──────── MATERIAL ────────
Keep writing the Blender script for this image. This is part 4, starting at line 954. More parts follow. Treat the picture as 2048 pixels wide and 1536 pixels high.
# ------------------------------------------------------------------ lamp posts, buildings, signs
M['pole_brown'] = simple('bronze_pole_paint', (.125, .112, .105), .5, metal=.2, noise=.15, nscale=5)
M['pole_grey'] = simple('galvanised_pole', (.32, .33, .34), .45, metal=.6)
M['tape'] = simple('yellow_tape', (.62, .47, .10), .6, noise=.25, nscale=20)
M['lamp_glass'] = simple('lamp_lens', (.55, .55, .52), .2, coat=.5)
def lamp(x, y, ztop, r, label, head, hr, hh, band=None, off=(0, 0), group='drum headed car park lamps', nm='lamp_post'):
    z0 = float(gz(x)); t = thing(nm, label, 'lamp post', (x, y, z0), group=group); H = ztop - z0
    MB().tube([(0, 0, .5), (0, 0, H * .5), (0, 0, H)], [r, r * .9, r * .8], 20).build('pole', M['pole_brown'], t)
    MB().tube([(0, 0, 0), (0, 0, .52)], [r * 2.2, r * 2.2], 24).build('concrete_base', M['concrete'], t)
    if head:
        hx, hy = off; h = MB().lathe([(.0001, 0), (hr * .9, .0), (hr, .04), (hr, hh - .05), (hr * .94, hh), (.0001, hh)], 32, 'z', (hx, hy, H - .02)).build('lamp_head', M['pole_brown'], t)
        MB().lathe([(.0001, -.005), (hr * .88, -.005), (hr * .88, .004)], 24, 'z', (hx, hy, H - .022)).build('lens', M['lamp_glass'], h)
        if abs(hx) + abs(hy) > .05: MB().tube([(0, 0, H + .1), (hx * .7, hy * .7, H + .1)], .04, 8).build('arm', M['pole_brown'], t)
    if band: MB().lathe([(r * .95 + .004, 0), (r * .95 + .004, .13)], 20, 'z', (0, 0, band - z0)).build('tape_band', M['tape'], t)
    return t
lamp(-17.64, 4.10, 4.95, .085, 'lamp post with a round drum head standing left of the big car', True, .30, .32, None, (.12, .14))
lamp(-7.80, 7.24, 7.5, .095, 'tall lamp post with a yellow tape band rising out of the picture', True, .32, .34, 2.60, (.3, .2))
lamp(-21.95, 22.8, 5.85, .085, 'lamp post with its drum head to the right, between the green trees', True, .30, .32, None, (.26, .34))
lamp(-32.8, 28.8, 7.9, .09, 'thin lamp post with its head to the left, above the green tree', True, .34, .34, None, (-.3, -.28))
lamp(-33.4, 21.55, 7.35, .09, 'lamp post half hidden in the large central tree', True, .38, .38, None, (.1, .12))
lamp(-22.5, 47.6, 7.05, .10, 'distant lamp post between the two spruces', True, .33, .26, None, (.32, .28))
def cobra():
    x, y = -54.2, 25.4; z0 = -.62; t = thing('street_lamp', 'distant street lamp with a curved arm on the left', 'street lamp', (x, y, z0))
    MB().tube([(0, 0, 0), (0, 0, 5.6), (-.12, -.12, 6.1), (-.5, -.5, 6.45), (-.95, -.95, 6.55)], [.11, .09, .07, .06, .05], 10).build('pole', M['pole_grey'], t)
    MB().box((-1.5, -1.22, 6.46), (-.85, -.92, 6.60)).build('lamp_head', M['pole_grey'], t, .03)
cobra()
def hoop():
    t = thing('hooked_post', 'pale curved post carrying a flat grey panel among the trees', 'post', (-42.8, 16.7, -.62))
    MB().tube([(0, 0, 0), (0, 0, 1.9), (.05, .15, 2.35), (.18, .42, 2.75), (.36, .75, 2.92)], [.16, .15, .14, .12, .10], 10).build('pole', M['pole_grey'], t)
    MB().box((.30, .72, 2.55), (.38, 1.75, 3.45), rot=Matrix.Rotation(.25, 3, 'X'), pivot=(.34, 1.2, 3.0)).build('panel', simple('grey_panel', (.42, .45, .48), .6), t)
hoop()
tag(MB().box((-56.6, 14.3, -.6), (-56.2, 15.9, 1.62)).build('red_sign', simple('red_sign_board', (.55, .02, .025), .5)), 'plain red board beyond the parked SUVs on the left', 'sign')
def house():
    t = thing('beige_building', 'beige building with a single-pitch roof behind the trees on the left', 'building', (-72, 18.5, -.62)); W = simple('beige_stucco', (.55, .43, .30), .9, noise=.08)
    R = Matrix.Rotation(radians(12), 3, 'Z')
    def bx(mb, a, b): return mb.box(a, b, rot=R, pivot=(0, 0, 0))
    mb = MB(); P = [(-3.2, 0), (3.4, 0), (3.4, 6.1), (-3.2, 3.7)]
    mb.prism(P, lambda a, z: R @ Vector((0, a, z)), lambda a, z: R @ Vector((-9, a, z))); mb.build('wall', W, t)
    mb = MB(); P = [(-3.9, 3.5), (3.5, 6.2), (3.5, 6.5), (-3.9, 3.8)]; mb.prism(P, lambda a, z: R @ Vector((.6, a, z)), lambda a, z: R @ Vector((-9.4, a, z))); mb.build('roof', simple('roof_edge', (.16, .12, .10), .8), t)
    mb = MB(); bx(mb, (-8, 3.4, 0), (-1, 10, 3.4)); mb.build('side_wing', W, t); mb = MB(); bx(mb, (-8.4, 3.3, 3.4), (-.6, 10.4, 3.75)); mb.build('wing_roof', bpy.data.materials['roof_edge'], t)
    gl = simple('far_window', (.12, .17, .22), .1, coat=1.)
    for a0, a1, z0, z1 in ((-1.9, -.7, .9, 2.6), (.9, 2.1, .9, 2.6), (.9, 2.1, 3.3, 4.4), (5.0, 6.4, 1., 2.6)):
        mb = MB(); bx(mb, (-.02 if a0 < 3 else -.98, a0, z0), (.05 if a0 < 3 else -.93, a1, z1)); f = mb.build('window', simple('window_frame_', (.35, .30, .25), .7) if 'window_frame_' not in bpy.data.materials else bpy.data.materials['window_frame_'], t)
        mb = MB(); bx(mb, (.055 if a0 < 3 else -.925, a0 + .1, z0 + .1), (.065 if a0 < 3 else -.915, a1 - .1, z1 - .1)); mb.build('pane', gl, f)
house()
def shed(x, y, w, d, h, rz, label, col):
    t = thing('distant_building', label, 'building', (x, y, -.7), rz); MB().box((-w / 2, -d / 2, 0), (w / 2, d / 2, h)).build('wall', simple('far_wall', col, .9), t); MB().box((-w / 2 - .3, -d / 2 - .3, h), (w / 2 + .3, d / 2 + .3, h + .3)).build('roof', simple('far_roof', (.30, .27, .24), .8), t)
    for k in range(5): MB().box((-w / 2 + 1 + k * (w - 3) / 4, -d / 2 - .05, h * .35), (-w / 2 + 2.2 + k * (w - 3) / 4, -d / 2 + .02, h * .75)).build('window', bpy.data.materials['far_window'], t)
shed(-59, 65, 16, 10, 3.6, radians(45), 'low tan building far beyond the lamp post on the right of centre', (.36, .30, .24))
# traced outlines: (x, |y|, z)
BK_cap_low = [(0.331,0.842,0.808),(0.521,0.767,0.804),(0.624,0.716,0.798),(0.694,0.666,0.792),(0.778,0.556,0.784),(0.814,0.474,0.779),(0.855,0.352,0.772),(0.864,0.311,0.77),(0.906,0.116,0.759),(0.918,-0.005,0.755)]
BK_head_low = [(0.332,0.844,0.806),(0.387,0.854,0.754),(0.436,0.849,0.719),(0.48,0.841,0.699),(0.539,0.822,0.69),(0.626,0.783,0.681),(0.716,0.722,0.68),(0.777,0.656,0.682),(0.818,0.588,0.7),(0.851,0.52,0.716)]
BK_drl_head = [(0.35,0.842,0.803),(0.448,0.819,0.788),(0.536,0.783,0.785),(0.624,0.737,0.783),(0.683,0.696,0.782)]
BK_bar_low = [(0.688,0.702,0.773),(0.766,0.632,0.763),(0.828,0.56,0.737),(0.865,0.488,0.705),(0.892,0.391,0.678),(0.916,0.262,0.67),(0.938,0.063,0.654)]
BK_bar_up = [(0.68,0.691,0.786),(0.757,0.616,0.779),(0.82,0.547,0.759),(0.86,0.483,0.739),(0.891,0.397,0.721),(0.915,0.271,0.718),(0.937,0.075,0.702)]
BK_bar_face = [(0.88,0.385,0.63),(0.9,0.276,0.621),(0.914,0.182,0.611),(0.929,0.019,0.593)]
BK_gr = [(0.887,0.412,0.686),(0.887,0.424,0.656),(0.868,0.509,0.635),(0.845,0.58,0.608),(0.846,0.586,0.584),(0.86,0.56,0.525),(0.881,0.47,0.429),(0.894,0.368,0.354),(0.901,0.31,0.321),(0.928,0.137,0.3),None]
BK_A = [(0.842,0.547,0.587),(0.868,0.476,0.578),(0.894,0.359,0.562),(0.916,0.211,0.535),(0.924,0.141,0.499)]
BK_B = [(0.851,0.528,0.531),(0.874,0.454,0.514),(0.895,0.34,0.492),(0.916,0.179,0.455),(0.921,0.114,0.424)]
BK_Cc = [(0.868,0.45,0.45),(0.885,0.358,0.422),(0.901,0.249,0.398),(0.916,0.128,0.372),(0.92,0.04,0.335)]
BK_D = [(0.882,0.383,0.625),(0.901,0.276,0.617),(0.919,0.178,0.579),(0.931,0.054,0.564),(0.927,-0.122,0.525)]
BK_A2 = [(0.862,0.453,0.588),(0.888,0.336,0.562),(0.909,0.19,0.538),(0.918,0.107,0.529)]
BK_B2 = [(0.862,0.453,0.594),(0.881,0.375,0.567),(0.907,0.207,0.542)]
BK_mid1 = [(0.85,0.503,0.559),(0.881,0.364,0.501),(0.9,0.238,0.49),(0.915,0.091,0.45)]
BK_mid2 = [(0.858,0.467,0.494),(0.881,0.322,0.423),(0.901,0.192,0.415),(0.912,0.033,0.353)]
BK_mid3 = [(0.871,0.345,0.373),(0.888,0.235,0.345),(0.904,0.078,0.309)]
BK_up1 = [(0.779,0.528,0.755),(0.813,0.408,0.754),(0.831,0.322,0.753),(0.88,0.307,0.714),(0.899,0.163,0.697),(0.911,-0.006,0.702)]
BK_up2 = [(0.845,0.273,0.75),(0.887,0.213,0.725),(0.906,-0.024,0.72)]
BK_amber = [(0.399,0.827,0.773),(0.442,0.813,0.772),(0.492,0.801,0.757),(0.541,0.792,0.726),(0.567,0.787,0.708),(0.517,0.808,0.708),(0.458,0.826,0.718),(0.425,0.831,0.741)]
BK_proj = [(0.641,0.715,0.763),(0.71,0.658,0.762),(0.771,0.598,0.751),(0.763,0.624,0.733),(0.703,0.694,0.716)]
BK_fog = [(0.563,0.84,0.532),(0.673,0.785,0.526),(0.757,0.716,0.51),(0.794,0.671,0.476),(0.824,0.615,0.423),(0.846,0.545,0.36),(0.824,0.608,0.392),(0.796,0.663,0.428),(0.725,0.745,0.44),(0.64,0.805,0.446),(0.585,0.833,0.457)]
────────
* **AIM OF THE TASK**:
Search the data above for the word "picture", then gather each line in which it appears.

* **RESULT OF THE TASK**:
Keep writing the Blender script for this image. This is part 4, starting at line 954. More parts follow. Treat the picture as 2048 pixels wide and 1536 pixels high.
lamp(-7.80, 7.24, 7.5, .095, 'tall lamp post with a yellow tape band rising out of the picture', True, .32, .34, 2.60, (.3, .2))